## BEGIN The records

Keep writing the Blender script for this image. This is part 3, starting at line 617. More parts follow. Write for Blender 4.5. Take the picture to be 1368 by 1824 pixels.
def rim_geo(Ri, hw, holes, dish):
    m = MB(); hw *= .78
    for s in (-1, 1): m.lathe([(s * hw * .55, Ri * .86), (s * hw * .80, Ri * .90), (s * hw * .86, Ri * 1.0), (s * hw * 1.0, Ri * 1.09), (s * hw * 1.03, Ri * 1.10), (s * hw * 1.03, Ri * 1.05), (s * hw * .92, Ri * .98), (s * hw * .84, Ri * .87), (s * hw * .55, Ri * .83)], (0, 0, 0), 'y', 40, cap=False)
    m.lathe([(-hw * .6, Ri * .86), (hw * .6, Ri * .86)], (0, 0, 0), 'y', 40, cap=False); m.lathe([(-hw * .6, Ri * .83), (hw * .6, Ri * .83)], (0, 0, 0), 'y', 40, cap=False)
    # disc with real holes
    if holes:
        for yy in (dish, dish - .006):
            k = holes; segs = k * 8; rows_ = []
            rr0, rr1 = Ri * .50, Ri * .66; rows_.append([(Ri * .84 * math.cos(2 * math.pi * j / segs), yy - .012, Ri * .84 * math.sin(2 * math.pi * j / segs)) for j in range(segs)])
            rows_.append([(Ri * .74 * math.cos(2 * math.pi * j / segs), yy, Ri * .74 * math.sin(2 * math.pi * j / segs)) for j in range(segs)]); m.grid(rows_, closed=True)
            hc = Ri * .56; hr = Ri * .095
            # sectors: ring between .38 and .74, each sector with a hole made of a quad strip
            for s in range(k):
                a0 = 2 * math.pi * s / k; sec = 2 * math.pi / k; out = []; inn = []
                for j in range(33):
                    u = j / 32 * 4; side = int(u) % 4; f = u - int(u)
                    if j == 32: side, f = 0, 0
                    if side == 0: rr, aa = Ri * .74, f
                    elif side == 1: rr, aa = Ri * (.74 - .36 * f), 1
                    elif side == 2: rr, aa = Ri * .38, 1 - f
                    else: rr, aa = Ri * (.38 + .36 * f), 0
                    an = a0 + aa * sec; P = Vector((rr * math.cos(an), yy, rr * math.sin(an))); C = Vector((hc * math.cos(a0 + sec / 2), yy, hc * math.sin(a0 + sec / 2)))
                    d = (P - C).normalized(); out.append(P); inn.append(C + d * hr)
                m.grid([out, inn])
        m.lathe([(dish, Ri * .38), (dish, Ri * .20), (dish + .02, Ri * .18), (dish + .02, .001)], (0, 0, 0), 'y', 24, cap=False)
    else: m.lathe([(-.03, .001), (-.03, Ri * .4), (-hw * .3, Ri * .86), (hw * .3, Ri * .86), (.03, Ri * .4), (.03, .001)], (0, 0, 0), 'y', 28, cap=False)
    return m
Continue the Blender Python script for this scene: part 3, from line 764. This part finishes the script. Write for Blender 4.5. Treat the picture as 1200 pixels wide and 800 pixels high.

## END The records

What the exercise asks>
Find the string "pixels" in the listing and return every line that holds it.

Solved problem>
Keep writing the Blender script for this image. This is part 3, starting at line 617. More parts follow. Write for Blender 4.5. Take the picture to be 1368 by 1824 pixels.
Continue the Blender Python script for this scene: part 3, from line 764. This part finishes the script. Write for Blender 4.5. Treat the picture as 1200 pixels wide and 800 pixels high.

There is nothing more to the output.